Neither TSX Venture Exchange nor its Regulation Services Provider (as that term is defined in policies of the TSX Venture Exchange) accepts responsibility for the adequacy or accuracy of this release.

This news release is not for distribution to United States newswire services or for dissemination in the United States.

This news release does not constitute an offer to sell or a solicitation of an offer to buy nor shall there be any sale of any of the securities in any jurisdiction in which such offer, solicitation or sale would be unlawful, including any of the securities in the United States of America. The securities have not been and will not be registered under the United States Securities Act of 1933, as amended (the “1933 Act”) or any state securities laws and may not be offered or sold within the United States or to, or for account or benefit of, U.S. Persons (as defined in Regulation S under the 1933 Act) unless registered under the 1933 Act and applicable state securities laws, or an exemption from such registration requirements is available.

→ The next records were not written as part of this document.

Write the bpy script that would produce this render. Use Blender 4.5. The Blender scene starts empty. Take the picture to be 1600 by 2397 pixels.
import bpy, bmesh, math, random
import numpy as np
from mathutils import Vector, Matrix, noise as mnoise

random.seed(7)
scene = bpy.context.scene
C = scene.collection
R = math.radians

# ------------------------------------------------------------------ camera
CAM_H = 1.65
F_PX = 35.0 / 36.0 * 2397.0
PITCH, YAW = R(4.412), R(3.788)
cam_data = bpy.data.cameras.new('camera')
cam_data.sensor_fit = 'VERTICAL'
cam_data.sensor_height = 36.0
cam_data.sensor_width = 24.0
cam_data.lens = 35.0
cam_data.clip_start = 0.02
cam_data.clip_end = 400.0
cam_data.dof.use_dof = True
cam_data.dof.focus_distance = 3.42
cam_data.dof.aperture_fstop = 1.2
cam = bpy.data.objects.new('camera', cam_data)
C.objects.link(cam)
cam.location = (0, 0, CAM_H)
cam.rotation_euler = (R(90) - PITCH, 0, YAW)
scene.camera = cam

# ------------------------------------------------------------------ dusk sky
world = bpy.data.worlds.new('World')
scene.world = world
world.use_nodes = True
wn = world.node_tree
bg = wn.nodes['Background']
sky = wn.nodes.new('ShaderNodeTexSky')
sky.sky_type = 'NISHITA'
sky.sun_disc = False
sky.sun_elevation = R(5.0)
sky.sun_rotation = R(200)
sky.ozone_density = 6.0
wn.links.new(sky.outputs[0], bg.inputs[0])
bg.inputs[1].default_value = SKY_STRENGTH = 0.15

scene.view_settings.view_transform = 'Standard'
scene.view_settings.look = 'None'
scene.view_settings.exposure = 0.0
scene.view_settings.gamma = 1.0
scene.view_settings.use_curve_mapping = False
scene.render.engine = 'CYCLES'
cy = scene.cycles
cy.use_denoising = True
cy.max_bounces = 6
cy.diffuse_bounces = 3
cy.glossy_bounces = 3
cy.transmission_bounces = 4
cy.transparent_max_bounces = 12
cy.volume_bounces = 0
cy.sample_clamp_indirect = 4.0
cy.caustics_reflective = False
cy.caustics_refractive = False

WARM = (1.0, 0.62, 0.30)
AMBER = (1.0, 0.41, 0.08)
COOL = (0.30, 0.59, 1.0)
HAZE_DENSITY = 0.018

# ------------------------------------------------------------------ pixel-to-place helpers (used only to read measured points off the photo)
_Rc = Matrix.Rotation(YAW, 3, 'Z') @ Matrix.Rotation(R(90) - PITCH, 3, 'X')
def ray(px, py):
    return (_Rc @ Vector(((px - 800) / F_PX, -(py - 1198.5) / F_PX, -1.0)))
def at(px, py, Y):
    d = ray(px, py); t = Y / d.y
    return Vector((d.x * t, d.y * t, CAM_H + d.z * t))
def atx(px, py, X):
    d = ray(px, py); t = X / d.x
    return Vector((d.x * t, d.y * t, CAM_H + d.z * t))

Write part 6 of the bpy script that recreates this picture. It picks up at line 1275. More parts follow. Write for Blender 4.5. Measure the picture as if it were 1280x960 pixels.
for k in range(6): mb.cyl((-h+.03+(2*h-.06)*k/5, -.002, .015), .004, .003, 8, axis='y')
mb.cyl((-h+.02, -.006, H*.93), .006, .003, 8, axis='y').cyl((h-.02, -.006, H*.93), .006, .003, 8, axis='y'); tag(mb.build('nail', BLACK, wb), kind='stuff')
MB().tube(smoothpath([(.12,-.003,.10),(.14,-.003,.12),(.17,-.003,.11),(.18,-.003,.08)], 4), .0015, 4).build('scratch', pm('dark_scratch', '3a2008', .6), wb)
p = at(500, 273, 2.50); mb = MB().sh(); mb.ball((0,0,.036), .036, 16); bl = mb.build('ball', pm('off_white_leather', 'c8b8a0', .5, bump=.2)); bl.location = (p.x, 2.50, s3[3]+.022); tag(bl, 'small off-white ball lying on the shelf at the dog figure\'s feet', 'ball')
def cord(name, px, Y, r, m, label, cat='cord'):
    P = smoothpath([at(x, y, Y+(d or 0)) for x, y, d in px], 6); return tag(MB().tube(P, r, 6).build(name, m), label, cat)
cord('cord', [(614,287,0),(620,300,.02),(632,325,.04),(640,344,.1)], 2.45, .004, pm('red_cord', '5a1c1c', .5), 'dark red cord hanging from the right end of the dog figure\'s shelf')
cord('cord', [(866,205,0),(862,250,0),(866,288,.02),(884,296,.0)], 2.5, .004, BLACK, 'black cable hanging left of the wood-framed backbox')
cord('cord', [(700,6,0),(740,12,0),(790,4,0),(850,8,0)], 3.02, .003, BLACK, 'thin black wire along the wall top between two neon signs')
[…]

Cautionary Note Regarding Forward-Looking Statements

This news release may include forward-looking statements that are subject to inherent risks and uncertainties. All statements within this news release, other than statements of historical fact, are to be considered forward looking. Although Discovery believes the expectations expressed in such forward-looking statements are based on reasonable assumptions, such statements are not guarantees of future performance and actual results or developments may differ materially from those described in forward-looking statements. Factors that could cause actual results to differ materially from those described in forward-looking statements include fluctuations in market prices, including metal prices, continued availability of capital and financing, and general economic, market or business conditions. There can be no assurances that such statements will prove accurate and, therefore, readers are advised to rely on their own evaluation of such uncertainties. Discovery does not assume any obligation to update any forward-looking statements except as required under applicable laws.